NAIROBI, Kenya — Somali pirates attacked the Maersk Alabama on Wednesday for the second time in seven months and were thwarted by private guards on the U.S.-flagged ship who fired guns and a high-decibel noise device.
A U.S. surveillance plane was monitoring the ship as it continued to its destination on the Kenyan coast, while a pirate said that the captain of a ship hijacked Monday with 28 North Korean crew members on board had died of wounds.
Pirates hijacked the Maersk Alabama in April and took captain Richard Phillips hostage, holding him at gunpoint in a lifeboat for five days. Navy SEAL sharpshooters freed Phillips while killing three pirates.
After Wednesday’s attack, Vice Adm. Bill Gortney of the U.S. Naval Forces Central Command said the Maersk Alabama had followed the maritime industry’s “best practices” in having a security team aboard.
“This is a great example of how merchant mariners can take proactive action to prevent being attacked and why we recommend that ships follow industry best practices if they’re in high-risk areas,” Gortney said in a statement.

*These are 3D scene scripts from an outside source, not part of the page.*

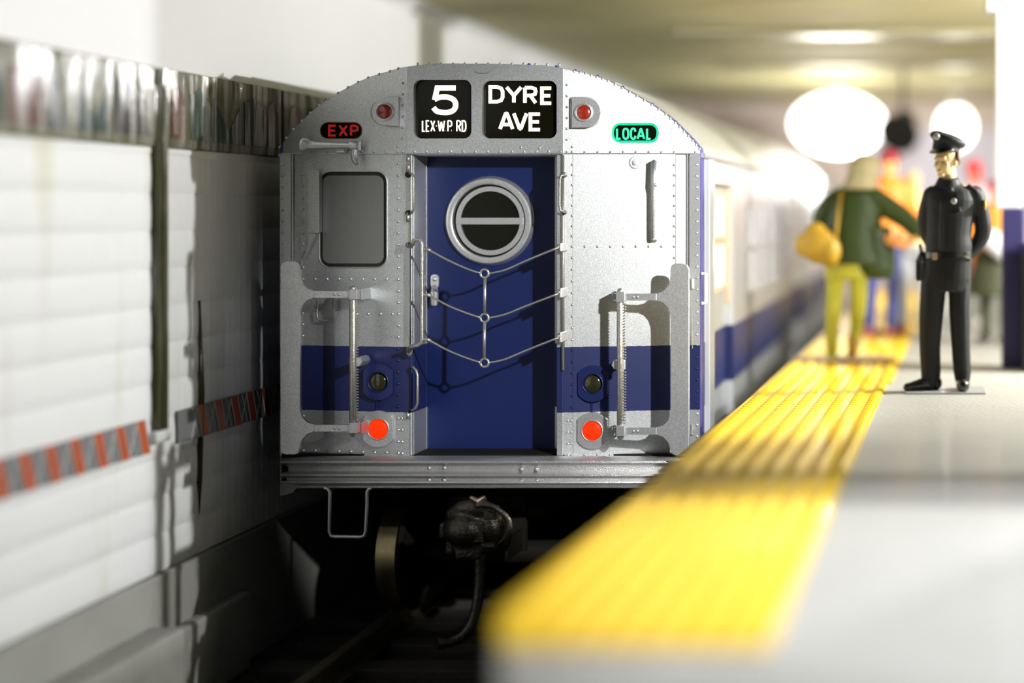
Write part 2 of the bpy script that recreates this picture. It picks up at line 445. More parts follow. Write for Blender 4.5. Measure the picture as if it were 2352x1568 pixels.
for (r, h) in pf:
    for i in range(n):
        t = 2*PI*i/n; vs.append(c+Vector((r*k*math.cos(t), -h, r*k*math.sin(t))))
for i in range(len(pf)-1):
    for j in range(n): fs.append((i*n+j, i*n+(j+1) % n, (i+1)*n+(j+1) % n, (i+1)*n+j))
mb.add(vs, fs)
part(mb, 'porthole_ring', SILV, door, smooth=True, auto=40)
mb = MB(); ring(mb, cx, cy, 68, 79, .02, .02); mb.plate(DR(.026), [[(cx-75,500),(cx+75,500),(cx+75,515),(cx-75,515)]], (0, .02, 0)); part(mb, 'porthole_sash', SILV, door)
mb = MB(); mb.plate(DR(.004), [circ(cx, cy, 86, 48)], (0, .004, 0)); part(mb, 'porthole_glass', BLACK, door)
mb = MB(); mb.plate(DR(.02), [rrect(989, 630, 1007, 662, 8, 4)], (0, .02, 0)); mb.ball(ray(998, 641, YD-.025), .014, 10, 6)
mb.tube([ray(998,658,YD-.02), ray(998,672,YD-.05), ray(998,700,YD-.04)], [.02,.026,.022], 10)
part(mb, 'door_handle', SILV, door, smooth=True, auto=40)
# roll signs
def signbox(x0, y0, x1, y1, r, depth=.05):
    mb = MB(); mb.plate(lambda x, y: F(x, y, -.03), [rrect(x0-3, y0-3, x1+3, y1+3, r)], (0, .02, 0)); return mb
def stroke(mb, pts, t, fn, closed=False):
    P = [Vector(p) for p in pts]; n = len(P); Lf = []; Rt = []
    for i in range(n):
        d0 = (P[i]-P[i-1]).normalized() if (i > 0 or closed) else None
        d1 = (P[(i+1) % n]-P[i]).normalized() if (i < n-1 or closed) else None
        if d0 is None: d0 = d1
        if d1 is None: d1 = d0
        n0 = Vector((-d0.y, d0.x)); n1 = Vector((-d1.y, d1.x)); m = (n0+n1)
        m = m.normalized() if m.length > 1e-6 else n0
        L = t/2/max(.5, m.dot(n0)); Lf.append(P[i]+m*L); Rt.append(P[i]-m*L)
    m = n if closed else n-1
    for i in range(m):
        j = (i+1) % n
        q = [fn(*v) for v in (Lf[i], Lf[j], Rt[j], Rt[i])]
        D = Vector((0, .004, 0)); mb.add(q+[v+D for v in q], [(0,1,2,3),(7,6,5,4),(0,4,5,1),(1,5,6,2),(2,6,7,3),(3,7,4,0)])
def sm(p, n=4): return [tuple(v)[:2] for v in catmull([Vector((a, b)) for a, b in p], n)]
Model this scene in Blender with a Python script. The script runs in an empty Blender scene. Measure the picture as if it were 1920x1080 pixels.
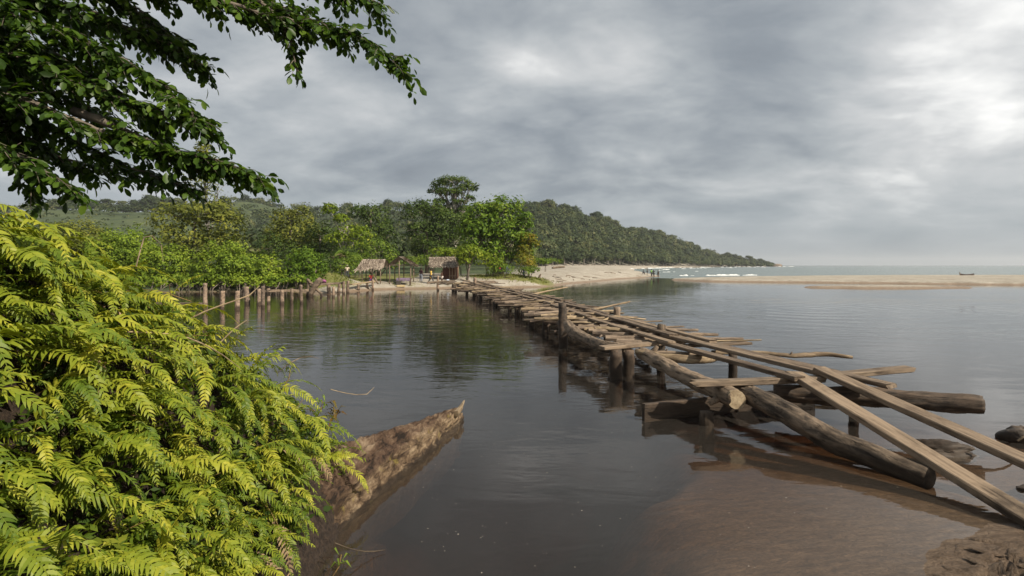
import bpy, math, random
import numpy as np
from mathutils import Vector, Matrix
R = math.radians
S = bpy.context.scene
C = S.collection

# ---------------------------------------------------------------- camera, sky, sun, exposure
CAM_Z, F = 2.5, 1000.0            # metres above the water; focal length in pixels of the 1920 wide photograph
HOR = 497.0                       # horizon row
cam_d = bpy.data.cameras.new('camera')
cam = bpy.data.objects.new('camera', cam_d)
C.objects.link(cam)
cam.location = (0, 0, CAM_Z)
cam.rotation_euler = (R(90), 0, 0)
cam_d.sensor_width = 36
cam_d.lens = 36 * F / 1920
cam_d.shift_y = -(540 - HOR) / 1920
cam_d.clip_start = 0.05
cam_d.clip_end = 60000
S.camera = cam

SUN_EL, SUN_AZ = R(40), R(122)    # azimuth clockwise from +Y (the view direction)
sun_dir = Vector((math.sin(SUN_AZ) * math.cos(SUN_EL), math.cos(SUN_AZ) * math.cos(SUN_EL), math.sin(SUN_EL)))
sd = bpy.data.lights.new('sun', 'SUN')
sd.energy = 5.0
sd.angle = R(0.6)
sd.color = (1.0, 0.90, 0.74)
sun = bpy.data.objects.new('sun', sd)
C.objects.link(sun)
sun.rotation_euler = sun_dir.to_track_quat('Z', 'Y').to_euler()

S.view_settings.view_transform = 'Standard'
S.view_settings.look = 'None'
S.view_settings.exposure = 0.45
S.view_settings.gamma = 1.0
S.view_settings.use_curve_mapping = False

W = bpy.data.worlds.new('World')
S.world = W
W.use_nodes = True


class NT:
    """small helper round a node tree"""
    def __init__(s, nt):
        s.nt = nt
        nt.nodes.clear()

    def n(s, typ, ins=None, **props):
        nd = s.nt.nodes.new(typ)
        for k, v in props.items():
            setattr(nd, k, v)
        for k, v in (ins or {}).items():
            if hasattr(v, 'is_linked') or hasattr(v, 'links'):
                s.nt.links.new(v, nd.inputs[k])
            else:
                nd.inputs[k].default_value = v
        return nd

    def math(s, op, a, b=None, c=None, clamp=False):
        ins = {0: a}
        if b is not None: ins[1] = b
        if c is not None: ins[2] = c
        nd = s.n('ShaderNodeMath', ins, operation=op)
        nd.use_clamp = clamp
        return nd.outputs[0]

    def mix(s, fac, a, b, blend='MIX'):
        nd = s.nt.nodes.new('ShaderNodeMix')
        nd.data_type = 'RGBA'
        nd.blend_type = blend
        for i, v in ((0, fac), (6, a), (7, b)):
            if hasattr(v, 'links'):
                s.nt.links.new(v, nd.inputs[i])
            else:
                nd.inputs[i].default_value = (tuple(v) + (1,) if i and len(v) == 3 else v)
        return nd.outputs[2]

    def ramp(s, fac, stops, interp='LINEAR'):
        nd = s.nt.nodes.new('ShaderNodeValToRGB')
        cr = nd.color_ramp
        cr.interpolation = interp
        while len(cr.elements) < len(stops):
            cr.elements.new(0.5)
        for e, (p, c) in zip(cr.elements, stops):
            e.position = p
            e.color = tuple(c) + (1,) if len(c) == 3 else c
        s.nt.links.new(fac, nd.inputs[0])
        return nd.outputs[0]

    def noise(s, vec, scale, detail=4, rough=0.55, dist=0.0):
        nd = s.n('ShaderNodeTexNoise', {'Scale': scale, 'Detail': detail, 'Roughness': rough, 'Distortion': dist})
        s.nt.links.new(vec, nd.inputs['Vector'])
        return nd.outputs['Fac']

    def mapping(s, vec, scale=(1, 1, 1), loc=(0, 0, 0), rot=(0, 0, 0)):
        nd = s.n('ShaderNodeMapping', {'Scale': scale, 'Location': loc, 'Rotation': rot})
        s.nt.links.new(vec, nd.inputs['Vector'])
        return nd.outputs[0]

    def smooth(s, v, lo, hi):
        nd = s.n('ShaderNodeMapRange', {'From Min': lo, 'From Max': hi}, interpolation_type='SMOOTHSTEP')
        s.nt.links.new(v, nd.inputs['Value'])
        return nd.outputs[0]


def build_sky():
    t = NT(W.node_tree)
    dirv = t.n('ShaderNodeTexCoord').outputs['Generated']
    sky = t.n('ShaderNodeTexSky', sky_type='NISHITA', sun_disc=False, sun_elevation=SUN_EL, sun_rotation=SUN_AZ,
              air_density=1.0, dust_density=2.0, ozone_density=1.0).outputs[0]
    sep = t.n('ShaderNodeSeparateXYZ', {0: dirv})
    zz = t.math('ADD', t.math('MAXIMUM', sep.outputs[2], 0.0), 0.30)
    u = t.math('DIVIDE', sep.outputs[0], zz)
    v = t.math('DIVIDE', sep.outputs[1], zz)
    uv = t.n('ShaderNodeCombineXYZ', {0: u, 1: v, 2: 0.0}).outputs[0]
    big = t.noise(t.mapping(uv, (0.85, 1.0, 1), (3.1, 1.7, 0), (0, 0, R(18))), 1.0, 5, 0.55, 0.5)
    mid = t.noise(t.mapping(uv, (2.3, 2.9, 1), (0.4, 5.2, 0), (0, 0, R(14))), 1.0, 7, 0.54, 0.25)
    fine = t.noise(t.mapping(uv, (7.5, 9.5, 1), (7.7, 2.2, 0), (0, 0, R(24))), 1.0, 8, 0.62, 0.3)

    def lobe(px, py, power, sx=1.0):
        d = Vector(((px - 960) / F, 1, (HOR - py) / F)).normalized()
        dot = t.n('ShaderNodeVectorMath', {0: dirv, 1: d}, operation='DOT_PRODUCT').outputs['Value']
        return t.math('POWER', t.math('MAXIMUM', dot, 0.0), power)

    s = t.math('MULTIPLY', t.math('SUBTRACT', big, 0.5), 0.85)
    s = t.math('ADD', s, t.math('MULTIPLY', t.math('SUBTRACT', mid, 0.5), 1.05))
    s = t.math('ADD', s, t.math('MULTIPLY', t.math('SUBTRACT', fine, 0.5), 0.13))
    s = t.math('ADD', s, 0.50)
    for (px, py, pw, amp) in ((1990, 130, 26, 0.29), (1760, 300, 60, 0.05), (1010, 125, 170, 0.17), (1150, 60, 300, 0.06), (610, 190, 260, 0.10), (1640, 190, 200, 0.07),
                              (1470, 150, 110, -0.20), (1730, 425, 220, -0.15), (760, 60, 140, -0.12), (450, 250, 120, -0.10), (1250, 330, 200, 0.05)):
        s = t.math('ADD', s, t.math('MULTIPLY', lobe(px, py, pw), amp))
    cloud = t.ramp(s, [(0.0, (1.35, 1.52, 1.76)), (0.30, (2.12, 2.36, 2.60)), (0.50, (3.2, 3.42, 3.58)), (0.72, (4.9, 4.98, 5.0)), (1.0, (9.0, 8.9, 8.6))])
    # flat grey-blue stratus low over the sea
    low = t.smooth(sep.outputs[2], 0.17, 0.01)
    cloud = t.mix(t.math('MULTIPLY', low, 0.80), cloud, (2.35, 2.75, 3.10, 1))
    col = t.mix(0.94, sky, cloud)
    bg = t.n('ShaderNodeBackground', {'Color': col, 'Strength': 0.1})
    out = t.n('ShaderNodeOutputWorld')
    t.nt.links.new(bg.outputs[0], out.inputs[0])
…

However, Roger Middleton, a piracy expert at the Chatham House think tank in London, said the international maritime industry was “solidly against” armed guards aboard vessels but that American ships have taken a different line.
The owners of the Maersk Alabama have spent a considerable amount of money since the April hijacking to make the vessel pirate-proof, said Capt. Joseph Murphy, a Massachusetts Maritime Academy professor who is the father of a sailor who was on the Maersk Alabama during the April pirate attack. The most dramatic change, he said, is a force of “highly trained ex-military personnel.”
Former crew members of the Maersk Alabama said they had asked the company to rename, repaint or reroute the ship after the April incident. Former crew members John Cronan and Shane Murphy said they feared another attack but that the company didn’t heed their request.
Maersk spokesman Kevin Speers says that the company instituted a defense system and that Wednesday’s thwarted attack shows that it works.